Pode soar sexista ou sectário dizer que há obras cuja
perspectiva existencial indica um autor de determinado gênero. Mas falar isso
para um filme como “Elles” (2012) não pode ser considerado um reducionismo. O
olhar do filme é feminino no sentido de contestar um ordenamento moral e ético
que é típico de uma sociedade patriarcal. Nesse sentido, o trabalho da diretora
Malgorzata Szumowska é bastante inquietante na sua formatação narrativa e nos
questionamentos sociais que apresenta com sutil ironia. Quando a jornalista
Anne (Juliette Binoche) mergulha no mundo das jovens prostitutas universitárias
para escrever uma matéria, percebe aos poucos que deverá deixar de lado preceitos
maniqueístas e pseudosociológicos para ter uma efetiva noção da real dimensão
daquele universo. Com o desenrolar da trama, outros pontos entram em pauta – a subjetividade
de cada uma das garotas de programa, a distorção das relações humanas dentro de
uma sociedade capitalista baseada na exploração, o papel de submissão e
anulação da protagonista dentro da sua própria família.
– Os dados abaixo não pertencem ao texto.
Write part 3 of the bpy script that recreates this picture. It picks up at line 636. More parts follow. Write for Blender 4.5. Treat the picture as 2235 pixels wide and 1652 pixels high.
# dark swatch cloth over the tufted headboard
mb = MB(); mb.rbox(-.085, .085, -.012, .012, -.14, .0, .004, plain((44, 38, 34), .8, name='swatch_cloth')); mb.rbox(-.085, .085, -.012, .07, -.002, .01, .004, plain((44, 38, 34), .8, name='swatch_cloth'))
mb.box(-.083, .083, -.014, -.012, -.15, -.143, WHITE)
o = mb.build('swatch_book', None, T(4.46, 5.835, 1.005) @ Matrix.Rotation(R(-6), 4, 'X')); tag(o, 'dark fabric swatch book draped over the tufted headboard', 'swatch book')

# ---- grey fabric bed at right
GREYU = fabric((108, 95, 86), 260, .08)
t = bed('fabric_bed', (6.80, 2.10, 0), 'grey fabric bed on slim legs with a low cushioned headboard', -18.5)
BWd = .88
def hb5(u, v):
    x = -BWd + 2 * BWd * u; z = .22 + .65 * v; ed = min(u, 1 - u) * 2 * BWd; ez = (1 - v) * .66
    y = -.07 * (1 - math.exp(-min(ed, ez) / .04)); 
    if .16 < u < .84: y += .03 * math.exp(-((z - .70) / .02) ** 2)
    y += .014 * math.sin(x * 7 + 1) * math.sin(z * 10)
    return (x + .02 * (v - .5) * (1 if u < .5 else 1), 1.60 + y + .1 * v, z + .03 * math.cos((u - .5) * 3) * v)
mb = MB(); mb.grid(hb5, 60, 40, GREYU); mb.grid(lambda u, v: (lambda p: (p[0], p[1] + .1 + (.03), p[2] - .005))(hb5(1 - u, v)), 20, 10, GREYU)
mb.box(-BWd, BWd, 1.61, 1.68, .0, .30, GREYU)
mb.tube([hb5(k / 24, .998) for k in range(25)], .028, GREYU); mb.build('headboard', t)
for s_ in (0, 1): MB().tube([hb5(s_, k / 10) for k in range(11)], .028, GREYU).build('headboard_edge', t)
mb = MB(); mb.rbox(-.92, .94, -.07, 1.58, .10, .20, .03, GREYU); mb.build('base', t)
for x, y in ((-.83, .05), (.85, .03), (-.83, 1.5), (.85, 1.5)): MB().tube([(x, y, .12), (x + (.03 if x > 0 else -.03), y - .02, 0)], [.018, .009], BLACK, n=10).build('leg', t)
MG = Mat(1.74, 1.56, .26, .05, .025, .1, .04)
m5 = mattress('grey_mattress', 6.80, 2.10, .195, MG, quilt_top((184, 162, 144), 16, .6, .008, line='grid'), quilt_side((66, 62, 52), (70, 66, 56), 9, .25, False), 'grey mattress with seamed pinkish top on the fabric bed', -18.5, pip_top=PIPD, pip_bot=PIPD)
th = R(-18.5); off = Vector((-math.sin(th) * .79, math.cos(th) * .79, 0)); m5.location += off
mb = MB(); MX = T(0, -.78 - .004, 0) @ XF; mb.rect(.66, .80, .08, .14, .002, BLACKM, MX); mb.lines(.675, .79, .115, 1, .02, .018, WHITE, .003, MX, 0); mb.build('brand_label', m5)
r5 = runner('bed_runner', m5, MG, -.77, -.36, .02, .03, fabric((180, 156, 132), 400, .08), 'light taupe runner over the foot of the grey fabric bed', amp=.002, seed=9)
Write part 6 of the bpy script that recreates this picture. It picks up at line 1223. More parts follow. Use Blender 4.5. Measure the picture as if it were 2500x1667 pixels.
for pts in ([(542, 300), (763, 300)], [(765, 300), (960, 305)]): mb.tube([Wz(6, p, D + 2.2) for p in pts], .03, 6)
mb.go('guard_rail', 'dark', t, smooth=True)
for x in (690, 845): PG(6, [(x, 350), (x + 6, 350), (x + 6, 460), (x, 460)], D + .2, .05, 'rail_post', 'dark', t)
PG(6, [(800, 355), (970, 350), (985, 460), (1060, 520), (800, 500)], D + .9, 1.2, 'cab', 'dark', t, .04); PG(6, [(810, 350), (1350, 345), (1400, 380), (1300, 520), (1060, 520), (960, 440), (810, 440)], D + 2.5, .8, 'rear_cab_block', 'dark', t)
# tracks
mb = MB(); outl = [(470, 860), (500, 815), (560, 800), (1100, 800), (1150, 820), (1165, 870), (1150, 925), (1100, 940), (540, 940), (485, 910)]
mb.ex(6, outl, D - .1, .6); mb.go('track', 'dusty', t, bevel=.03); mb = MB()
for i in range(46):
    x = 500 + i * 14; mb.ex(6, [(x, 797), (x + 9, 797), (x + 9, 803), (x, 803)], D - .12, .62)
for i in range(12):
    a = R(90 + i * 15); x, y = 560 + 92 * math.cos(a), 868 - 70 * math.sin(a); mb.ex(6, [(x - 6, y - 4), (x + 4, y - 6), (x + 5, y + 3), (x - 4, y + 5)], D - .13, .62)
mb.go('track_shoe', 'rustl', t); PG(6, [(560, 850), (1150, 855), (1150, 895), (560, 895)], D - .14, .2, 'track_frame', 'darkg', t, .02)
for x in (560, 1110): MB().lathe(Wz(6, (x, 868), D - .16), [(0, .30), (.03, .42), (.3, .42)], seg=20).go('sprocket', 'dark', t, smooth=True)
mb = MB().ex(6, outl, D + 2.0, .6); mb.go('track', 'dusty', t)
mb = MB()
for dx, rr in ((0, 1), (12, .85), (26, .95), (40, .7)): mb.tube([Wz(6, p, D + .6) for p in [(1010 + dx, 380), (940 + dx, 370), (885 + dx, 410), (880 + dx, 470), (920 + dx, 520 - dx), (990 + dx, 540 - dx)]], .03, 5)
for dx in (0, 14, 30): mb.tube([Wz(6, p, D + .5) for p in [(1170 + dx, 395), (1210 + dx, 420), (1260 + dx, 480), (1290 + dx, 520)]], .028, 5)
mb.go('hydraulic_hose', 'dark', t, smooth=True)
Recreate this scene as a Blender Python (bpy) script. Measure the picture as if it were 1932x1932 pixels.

O filme não apresenta
soluções prontas ou fáceis para os dilemas que apresenta, e talvez esse nem
fosse o seu objetivo. O que interessa para Szumowska é mais uma atmosfera ambígua
na dicotomia entre atração e repulsa que aquele novo mundo representa para
Anne, estabelecendo um encadeamento de cenas e situações que variam de forma
desconcertante entre várias sensações e sentimentos (erotismo, desejos difusos,
sordidez, culpa, delírios). O formalismo de “Elles” acompanha essa complexidade
temática, tendo uma encenação que tanto se caracteriza em alguns momentos pela
leveza sensual quanto por uma pesada solenidade dramática, enquanto a dinâmica
da montagem cria um vórtice temporal hipnotizante na variação dos tempos
narrativos e ambientações entre o real e o onírico.